#### The request:
Reproduce each line of the listing exactly.

#### Dataset excerpt:

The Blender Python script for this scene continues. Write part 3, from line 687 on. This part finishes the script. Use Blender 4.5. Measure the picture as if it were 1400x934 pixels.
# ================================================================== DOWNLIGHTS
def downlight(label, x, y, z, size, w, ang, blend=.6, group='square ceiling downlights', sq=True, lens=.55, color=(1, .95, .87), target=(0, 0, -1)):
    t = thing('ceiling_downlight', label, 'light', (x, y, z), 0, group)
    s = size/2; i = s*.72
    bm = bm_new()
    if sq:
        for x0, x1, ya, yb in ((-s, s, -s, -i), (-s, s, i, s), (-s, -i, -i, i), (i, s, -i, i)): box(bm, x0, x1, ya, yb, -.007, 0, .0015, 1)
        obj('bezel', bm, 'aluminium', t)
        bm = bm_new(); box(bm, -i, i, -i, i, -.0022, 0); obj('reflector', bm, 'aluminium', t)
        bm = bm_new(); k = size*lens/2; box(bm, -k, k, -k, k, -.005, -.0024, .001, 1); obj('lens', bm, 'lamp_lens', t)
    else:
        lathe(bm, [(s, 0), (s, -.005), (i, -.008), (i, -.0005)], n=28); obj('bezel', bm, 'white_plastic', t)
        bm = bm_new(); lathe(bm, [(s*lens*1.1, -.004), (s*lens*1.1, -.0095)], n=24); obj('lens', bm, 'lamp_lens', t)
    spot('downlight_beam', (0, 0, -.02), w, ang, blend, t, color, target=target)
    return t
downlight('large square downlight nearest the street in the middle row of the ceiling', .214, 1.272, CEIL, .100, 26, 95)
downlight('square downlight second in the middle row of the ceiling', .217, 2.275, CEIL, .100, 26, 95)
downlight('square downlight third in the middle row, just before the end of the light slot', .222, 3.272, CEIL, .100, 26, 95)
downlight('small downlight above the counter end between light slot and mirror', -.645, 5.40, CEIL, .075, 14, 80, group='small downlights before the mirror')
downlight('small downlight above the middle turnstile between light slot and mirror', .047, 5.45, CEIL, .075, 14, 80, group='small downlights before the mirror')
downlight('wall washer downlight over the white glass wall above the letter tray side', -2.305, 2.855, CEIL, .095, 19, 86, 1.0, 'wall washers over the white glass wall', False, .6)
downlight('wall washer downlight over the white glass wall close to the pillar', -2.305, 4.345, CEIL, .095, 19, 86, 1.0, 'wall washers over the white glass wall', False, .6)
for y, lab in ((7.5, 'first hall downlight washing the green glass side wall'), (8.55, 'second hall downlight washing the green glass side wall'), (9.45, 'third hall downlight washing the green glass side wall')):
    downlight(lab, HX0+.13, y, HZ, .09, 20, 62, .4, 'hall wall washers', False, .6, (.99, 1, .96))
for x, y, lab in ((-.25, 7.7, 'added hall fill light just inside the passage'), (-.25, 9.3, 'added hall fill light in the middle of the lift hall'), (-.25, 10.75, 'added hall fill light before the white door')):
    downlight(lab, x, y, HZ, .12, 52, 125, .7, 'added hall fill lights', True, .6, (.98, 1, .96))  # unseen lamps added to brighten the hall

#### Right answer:
The Blender Python script for this scene continues. Write part 3, from line 687 on. This part finishes the script. Use Blender 4.5. Measure the picture as if it were 1400x934 pixels.
# ================================================================== DOWNLIGHTS
def downlight(label, x, y, z, size, w, ang, blend=.6, group='square ceiling downlights', sq=True, lens=.55, color=(1, .95, .87), target=(0, 0, -1)):
    t = thing('ceiling_downlight', label, 'light', (x, y, z), 0, group)
    s = size/2; i = s*.72
    bm = bm_new()
    if sq:
        for x0, x1, ya, yb in ((-s, s, -s, -i), (-s, s, i, s), (-s, -i, -i, i), (i, s, -i, i)): box(bm, x0, x1, ya, yb, -.007, 0, .0015, 1)
        obj('bezel', bm, 'aluminium', t)
        bm = bm_new(); box(bm, -i, i, -i, i, -.0022, 0); obj('reflector', bm, 'aluminium', t)
        bm = bm_new(); k = size*lens/2; box(bm, -k, k, -k, k, -.005, -.0024, .001, 1); obj('lens', bm, 'lamp_lens', t)
    else:
        lathe(bm, [(s, 0), (s, -.005), (i, -.008), (i, -.0005)], n=28); obj('bezel', bm, 'white_plastic', t)
        bm = bm_new(); lathe(bm, [(s*lens*1.1, -.004), (s*lens*1.1, -.0095)], n=24); obj('lens', bm, 'lamp_lens', t)
    spot('downlight_beam', (0, 0, -.02), w, ang, blend, t, color, target=target)
    return t
downlight('large square downlight nearest the street in the middle row of the ceiling', .214, 1.272, CEIL, .100, 26, 95)
downlight('square downlight second in the middle row of the ceiling', .217, 2.275, CEIL, .100, 26, 95)
downlight('square downlight third in the middle row, just before the end of the light slot', .222, 3.272, CEIL, .100, 26, 95)
downlight('small downlight above the counter end between light slot and mirror', -.645, 5.40, CEIL, .075, 14, 80, group='small downlights before the mirror')
downlight('small downlight above the middle turnstile between light slot and mirror', .047, 5.45, CEIL, .075, 14, 80, group='small downlights before the mirror')
downlight('wall washer downlight over the white glass wall above the letter tray side', -2.305, 2.855, CEIL, .095, 19, 86, 1.0, 'wall washers over the white glass wall', False, .6)
downlight('wall washer downlight over the white glass wall close to the pillar', -2.305, 4.345, CEIL, .095, 19, 86, 1.0, 'wall washers over the white glass wall', False, .6)
for y, lab in ((7.5, 'first hall downlight washing the green glass side wall'), (8.55, 'second hall downlight washing the green glass side wall'), (9.45, 'third hall downlight washing the green glass side wall')):
    downlight(lab, HX0+.13, y, HZ, .09, 20, 62, .4, 'hall wall washers', False, .6, (.99, 1, .96))
for x, y, lab in ((-.25, 7.7, 'added hall fill light just inside the passage'), (-.25, 9.3, 'added hall fill light in the middle of the lift hall'), (-.25, 10.75, 'added hall fill light before the white door')):
    downlight(lab, x, y, HZ, .12, 52, 125, .7, 'added hall fill lights', True, .6, (.98, 1, .96))  # unseen lamps added to brighten the hall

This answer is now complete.